The Number That Hides Inside Another Number
A factor rate of 1.3 sounds benign. It suggests a 30 percent cost of capital, which, while high, sits within the range of what a business owner in a difficult position might consider acceptable. The problem is that a factor rate of 1.3 does not represent a 30 percent annual cost. It represents a 30 percent flat cost on capital that is repaid incrementally over months, which means the effective annual percentage rate is two, three, or sometimes four times that figure. The gap between what the number appears to mean and what it actually costs is the central mechanism of MCA pricing.
The arithmetic is not complex but it is, if we are being precise, not intuitive either. A business receives a $100,000 advance at a factor rate of 1.3. The total repayment is $130,000. If that repayment occurs over twelve months in equal daily installments, the business is paying $30,000 in fees on an average outstanding balance of roughly $50,000, because each payment reduces the balance. The effective annual rate is approximately 60 percent. If the same repayment occurs over six months, the effective rate doubles. Over four months, it approaches 180 percent.
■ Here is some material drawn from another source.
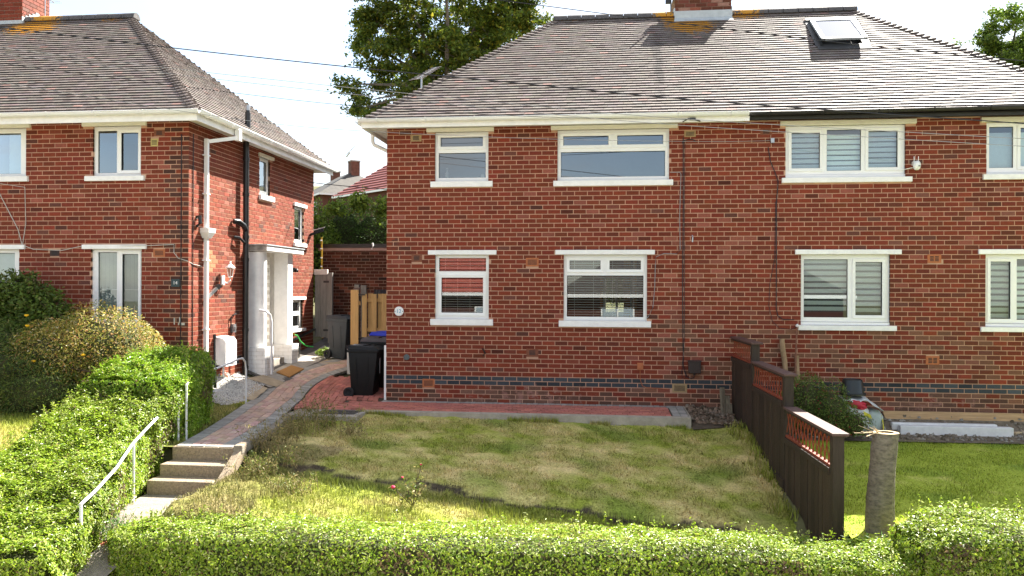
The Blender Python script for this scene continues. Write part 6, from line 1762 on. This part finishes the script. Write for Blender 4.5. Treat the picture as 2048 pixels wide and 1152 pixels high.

The factor rate is indifferent to time. Whether the merchant repays in three months or twelve, the total cost is the same: $130,000. This is the structural inversion that separates factor-rate pricing from interest-rate pricing. In a loan, paying early reduces total interest. In an MCA, paying early does not reduce the premium. It compresses it into a shorter period, which increases the effective annual cost.
The factor rate is a price. The APR is the cost of that price measured against time. They are not the same number, and the contract does not bridge the distance between them.
New York’s Commercial Finance Disclosure Law and California’s SB 1235 now require MCA funders to disclose an estimated APR alongside the factor rate. This is a disclosure requirement, not a prohibition. The rates themselves remain uncapped. But the disclosure has shifted the conversation. A business owner who sees “factor rate: 1.25” may sign. A business owner who sees “estimated APR: 89%” may pause. That pause is the entire purpose of the regulation.